The brief was to design a new public facility at Torquay Surf Beach that contained a new kiosk, toilets and change rooms that would be open year round, service an assortment of recreation users and provide an important beachside destination.
Due to the site’s high level of local, regional and international use throughout the year, together with its visual prominence along this section of coastline, the design of the project recognized the need to adequately service community, recreation and tourist requirements whilst sensitively integrating and respecting the local coastal environment and adhering to the Victorian Coastal Strategy.
The building is positioned adjacent to the nexus of pedestrian circulation, between the main car park and beach access path, to guarantee maximum foot traffic; and is visible from the beach and water’s edge as it gently emerges from the primary dune.
In order to engage beach goers, an elevated lookout and alfresco seating area (65m2) has been provided adjacent to the Kiosk which not only overlooks the beach but doubles as an easily identifiable landmark and meeting point. At only 20m2, the compact kiosk kitchen and servery caters for 1-3 staff depending on seasonal demand. A 25m2 service court out the back caters for additional storage, deliveries and a few empty milk crates keenly commandeered during smoko.
The height and profile of the building has been designed to respond to the prevailing coastline undulations and windswept vegetation, and uses these natural inflections to inform its final folded appearance. The form therefore takes on a sculptural quality which blends in with the surrounding environment and shrouds the utilitarian function of the working core.
This is accentuated through its use of coastally identifiable materials and colours by using recycled sheet piles typically used for seawall, bridge and pier construction to be the predominant exoskeleton and expression of the building. These sheet piles have intentionally been left in their original condition to emphasize the reddish brown and yellow oxides of weathered steel and harmonize with the colour of the surrounding cliffs.
This system of construction proved extremely efficient, both structurally and financially, as the sheet piles were used as permanent retaining walls for the alfresco terrace and lookout; provided permanent formwork for the building slab; and extended up as the primary structure and facade of the building.
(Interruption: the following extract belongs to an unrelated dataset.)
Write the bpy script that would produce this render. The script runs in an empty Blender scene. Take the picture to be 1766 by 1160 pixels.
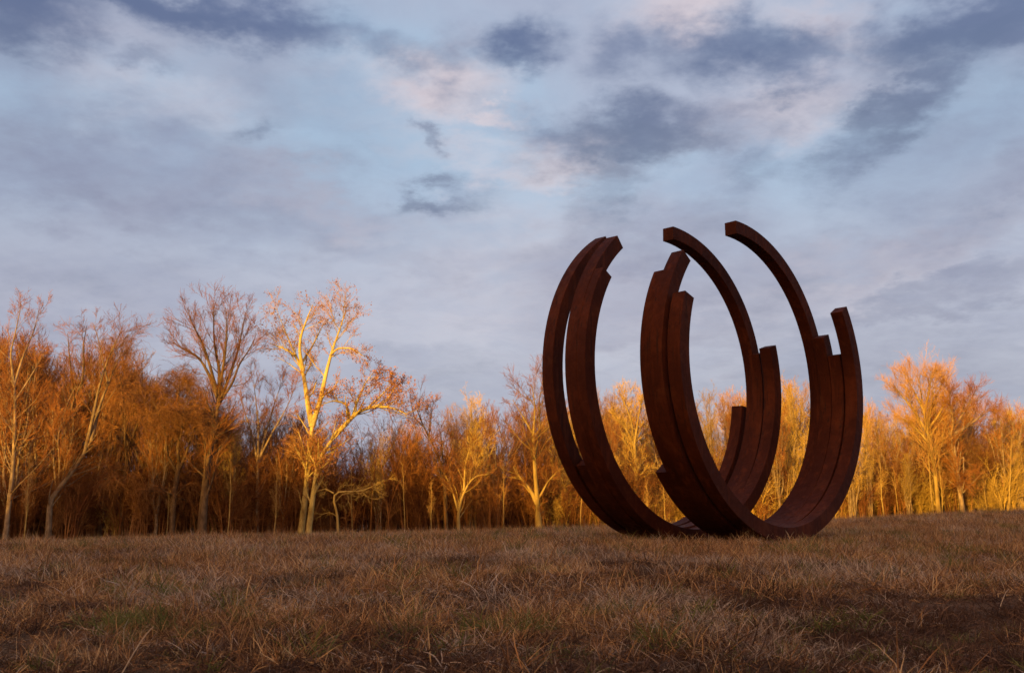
import bpy, math, random
import numpy as np

R = math.radians
rng = np.random.default_rng(7)
random.seed(7)
S = 1.3                                   # metres per fitted unit
CZ = 0.60                                # eye height above the grass at the sculpture
F_PX, PITCH, PW, PH = 1701.5, 9.527, 1766.0, 1160.0

# ------------------------------------------------------------------ camera
scene = bpy.context.scene
cam_d = bpy.data.cameras.new('camera')
cam_d.sensor_width = 36.0
cam_d.sensor_fit = 'HORIZONTAL'
cam_d.lens = 36.0 * F_PX / PW
cam_d.clip_start = 0.05
cam_d.clip_end = 3000
cam_d.dof.use_dof = True
cam_d.dof.focus_distance = 8.5
cam_d.dof.aperture_fstop = 5.0
cam = bpy.data.objects.new('camera', cam_d)
scene.collection.objects.link(cam)
cam.location = (0, 0, CZ)
cam.rotation_euler = (R(90 + PITCH), 0, 0)
scene.camera = cam

# ------------------------------------------------------------------ sun, sky, exposure
SUN_EL, SUN_AZ = 6.0, 208.0               # azimuth clockwise from +Y (the viewing direction): low behind the camera, to the left
sun_d = bpy.data.lights.new('sun', 'SUN')
sun_d.energy = 5.0
sun_d.angle = R(0.5)
sun_d.color = (1.0, 0.54, 0.085)
sun = bpy.data.objects.new('sun', sun_d)
scene.collection.objects.link(sun)
sun.rotation_euler = (R(90 - SUN_EL), 0, R(180 - SUN_AZ))
sun.location = (-30, -60, 40)

scene.view_settings.view_transform = 'Standard'
scene.view_settings.look = 'None'
scene.view_settings.gamma = 1.0
scene.view_settings.use_curve_mapping = False
scene.view_settings.exposure = 0.7


def srgb(r, g, b):
    f = lambda c: (c / 12.92 if c <= 0.04045 else ((c + 0.055) / 1.055) ** 2.4)
    return (f(r / 255), f(g / 255), f(b / 255), 1.0)


def ray(px, py):
    """direction of a picture position, used to find where in the sky or on the ground a thing stands"""
    p = R(PITCH)
    a, b = (px - PW / 2) / F_PX, (PH / 2 - py) / F_PX
    d = np.array([a, math.cos(p) - b * math.sin(p), math.sin(p) + b * math.cos(p)])
    return d / np.linalg.norm(d)


world = bpy.data.worlds.new("World")
scene.world = world
world.use_nodes = True
wn, wl = world.node_tree.nodes, world.node_tree.links
wn.clear()


class NB:
    """small helper that writes node graphs"""
    def __init__(self, nodes, links):
        self.n, self.l = nodes, links

    def put(self, sock, v):
        if hasattr(v, 'is_output'):
            self.l.new(v, sock)
        else:
            sock.default_value = v

    def math(self, op, a, b=None, clamp=False):
        n = self.n.new('ShaderNodeMath'); n.operation = op; n.use_clamp = clamp
        self.put(n.inputs[0], a)
        if b is not None: self.put(n.inputs[1], b)
        return n.outputs[0]

    def vec(self, op, a, b=None):
        n = self.n.new('ShaderNodeVectorMath'); n.operation = op
        self.put(n.inputs[0], a)
        if b is not None: self.put(n.inputs[1], b)
        return n.outputs['Value'] if op in ('DOT_PRODUCT', 'LENGTH') else n.outputs[0]

    def step(self, x, lo, hi, a=0.0, b=1.0):
        n = self.n.new('ShaderNodeMapRange'); n.interpolation_type = 'SMOOTHSTEP'
        self.put(n.inputs[0], x)
        for i, v in zip((1, 2, 3, 4), (lo, hi, a, b)): self.put(n.inputs[i], v)
        return n.outputs[0]

    def mix(self, f, a, b, mode='MIX'):
        n = self.n.new('ShaderNodeMix'); n.data_type = 'RGBA'; n.blend_type = mode
        self.put(n.inputs[0], f); self.put(n.inputs[6], a); self.put(n.inputs[7], b)
        return n.outputs[2]

    def noise(self, v, scale, detail=4, rough=0.55, dist=0.0, color=False):
        n = self.n.new('ShaderNodeTexNoise'); n.normalize = True
        if v is not None: self.put(n.inputs['Vector'], v)
        n.inputs['Scale'].default_value = scale; n.inputs['Detail'].default_value = detail
        n.inputs['Roughness'].default_value = rough; n.inputs['Distortion'].default_value = dist
        return n.outputs['Color'] if color else n.outputs[0]

    def ramp(self, f, stops):
        n = self.n.new('ShaderNodeValToRGB'); self.put(n.inputs[0], f)
        e = n.color_ramp.elements
        while len(e) < len(stops): e.new(0.5)
        for k, (p, c) in enumerate(stops): e[k].position = p; e[k].color = c
        return n.outputs[0]


w = NB(wn, wl)
tc = wn.new('ShaderNodeTexCoord')
D = tc.outputs['Generated']
sky = wn.new('ShaderNodeTexSky')
sky.sky_type = 'NISHITA'
sky.sun_disc = False
sky.sun_elevation = R(SUN_EL)
sky.sun_rotation = R(SUN_AZ)
sky.air_density = 1.0
sky.dust_density = 1.5
# cloud deck: direction projected on a flat layer, so the clouds flatten towards the horizon
sep = wn.new('ShaderNodeSeparateXYZ'); wl.new(D, sep.inputs[0])
zz = w.math('ADD', w.math('MAXIMUM', sep.outputs[2], 0.0), 0.22)
comb = wn.new('ShaderNodeCombineXYZ')
wl.new(w.math('DIVIDE', sep.outputs[0], zz), comb.inputs[0])
wl.new(w.math('DIVIDE', sep.outputs[1], zz), comb.inputs[1])
comb.inputs[2].default_value = 3.1
U = comb.outputs[0]
elev = sep.outputs[2]
# wobble used to break up every cloud edge
wob = w.vec('SUBTRACT', w.noise(U, 2.2, 6, 0.62, color=True), (0.5, 0.5, 0.5))
ms = wn.new('ShaderNodeVectorMath'); ms.operation = 'SCALE'
wl.new(wob, ms.inputs[0]); ms.inputs[3].default_value = 0.14
wob2 = w.vec('SUBTRACT', w.noise(U, 8.0, 6, 0.6, color=True), (0.5, 0.5, 0.5))
ms2 = wn.new('ShaderNodeVectorMath'); ms2.operation = 'SCALE'
wl.new(wob2, ms2.inputs[0]); ms2.inputs[3].default_value = 0.10
DD = w.vec('ADD', w.vec('ADD', D, ms.outputs[0]), ms2.outputs[0])
fine = w.noise(U, 7.0, 7, 0.6)
veil = w.noise(U, 1.3, 5, 0.5, 0.4)


def blobs(items):
    tot = None
    for (px, py, wx, wy, amp, rot) in items:
        c = ray(px, py)
        e1 = np.cross(c, [0, 0, 1.0]); e1 /= np.linalg.norm(e1)
        e2 = np.cross(e1, c)
        ca, sa = math.cos(R(rot)), math.sin(R(rot))
        f1, f2 = (e1 * ca + e2 * sa) * F_PX / (wx * 1.25), (-e1 * sa + e2 * ca) * F_PX / (wy * 1.3)
        off = w.vec('SUBTRACT', DD, tuple(c))
        a = w.vec('DOT_PRODUCT', off, tuple(f1)); b = w.vec('DOT_PRODUCT', off, tuple(f2))
        r2 = w.math('ADD', w.math('MULTIPLY', a, a), w.math('MULTIPLY', b, b))
        g = w.math('MULTIPLY', w.math('POWER', 2.718, w.math('MULTIPLY', r2, -1.0)), amp)
        front = w.math('GREATER_THAN', w.vec('DOT_PRODUCT', D, tuple(c)), 0.0)
        g = w.math('MULTIPLY', g, front)
        tot = g if tot is None else w.math('MAXIMUM', tot, g)
    return tot


K = 10.0 / 1.62 * 1.17                     # picture colour to sky value (strength 0.1, exposure 0.7)


def sc(r, g, b):
    c = srgb(r, g, b)
    return (c[0] * K, c[1] * K, c[2] * K, 1)


base = w.ramp(w.math('MULTIPLY', elev, 1.0), [(0.0, (0, 0, 0, 1)), (1.0, (1, 1, 1, 1))])
low = w.mix(w.step(elev, 0.0, 0.16), sc(138, 144, 172), sc(186, 188, 204))
base = w.mix(w.step(elev, 0.17, 0.36), low, sc(160, 184, 209))
base = w.mix(w.step(elev, 0.40, 1.0), base, sc(120, 146, 190))
# thin lavender veil with open blue between
base = w.mix(w.math('MULTIPLY', w.step(veil, 0.42, 0.62), 0.72), base, sc(172, 173, 192))
hl = blobs([(725, 150, 110, 42, .95, -6), (880, 262, 150, 26, .6, -8), (855, 188, 60, 16, .8, -4),
            (1210, 12, 90, 38, .95, 0), (1415, 42, 85, 26, 1.0, -28), (965, 270, 80, 34, .8, -10),
            (1350, 190, 150, 34, .6, 10), (1150, 545, 200, 70, .3, 10), (940, 440, 260, 100, .4, 0),
            (1500, 470, 160, 30, .6, 12), (250, 170, 160, 60, .4, -10), (560, 370, 120, 30, .5, -20)])
hlm = w.math('MULTIPLY', hl, w.step(fine, 0.30, 0.62, 0.35, 1.0), True)
base = w.mix(hlm, base, sc(222, 208, 212))
general = w.step(w.noise(U, 1.15, 7, 0.56, 0.25), 0.56, 0.74)
# general dark clouds fill the rest of the sky; in the photographed quarter the clouds stand where they stood
quarter = w.step(w.vec('DOT_PRODUCT', D, tuple(ray(883, 330))), 0.80, 0.90)
general = w.math('MULTIPLY', general, w.math('SUBTRACT', 1.0, w.math('MULTIPLY', quarter, 0.75)))
dk = blobs([(1110, 232, 140, 44, 1.05, -3), (1045, 290, 60, 50, .8, 20), (1330, 95, 130, 50, 1.1, -6),
            (1215, 120, 30, 70, .6, 10), (1590, 85, 80, 60, .95, 25), (1700, 25, 150, 50, 1.3, 18),
            (1540, 190, 110, 34, 1.0, 35), (1640, 60, 130, 60, 1.0, 20), (1060, 320, 70, 40, .7, 40), (1300, 330, 90, 30, .5, 30), (900, 85, 62, 34, .95, 15), (1080, 110, 70, 40, .6, 20),
            (745, 330, 66, 24, .95, 14), (755, 240, 18, 16, .7, 0), (330, 8, 300, 40, 1.2, -4),
            (40, 40, 110, 55, 1.1, 12), (215, 118, 75, 24, .7, -6), (455, 242, 40, 20, .6, 12),
            (545, 50, 70, 34, .7, -10), (1290, 290, 60, 30, .5, 30)])
soft = blobs([(170, 300, 420, 75, .75, -7), (560, 420, 260, 42, .45, -10), (1560, 515, 260, 34, .75, 8), (30, 250, 80, 120, .6, 0),
              (1120, 440, 200, 60, .7, 6), (1600, 420, 220, 50, .6, 14), (1250, 500, 260, 60, .6, 8), (1700, 330, 160, 60, .7, 14), (1180, 590, 260, 40, .5, 0), (420, 330, 300, 50, .6, -8), (1640, 250, 150, 70, .55, 14), (1560, 620, 320, 70, .55, 0), (1000, 520, 120, 60, .4, 20), (60, 480, 360, 110, .45, 0), (330, 520, 340, 70, .3, 0),
              (450, 150, 180, 60, .45, -14), (600, 640, 420, 60, .35, 0)])
base = w.mix(w.math('MULTIPLY', soft, w.step(fine, 0.2, 0.7, 0.6, 1.1), True), base, sc(132, 132, 156))
dkm = w.math('MULTIPLY', w.step(w.math('ADD', w.math('MAXIMUM', dk, general), w.math('MULTIPLY', w.math('SUBTRACT', fine, 0.5), 1.4)), -0.02, 1.18), 0.92)
upb = w.mix(w.step(elev, 0.30, 0.48), sc(102, 110, 136), sc(80, 95, 134))
cl = w.mix(dkm, base, upb)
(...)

It appears that this is the first building in Australia to utilise the material in such a way, with the added bonus of reducing the projects embodied energy.
With sustainability and re-use integral to the outcome, the recycled sheet piles were procured from the 2010/2011 Victorian floods where they were last used for flood protection works along the Murray River to assist in mitigating the devastating water damage experienced by the local river communities during this extreme rain event.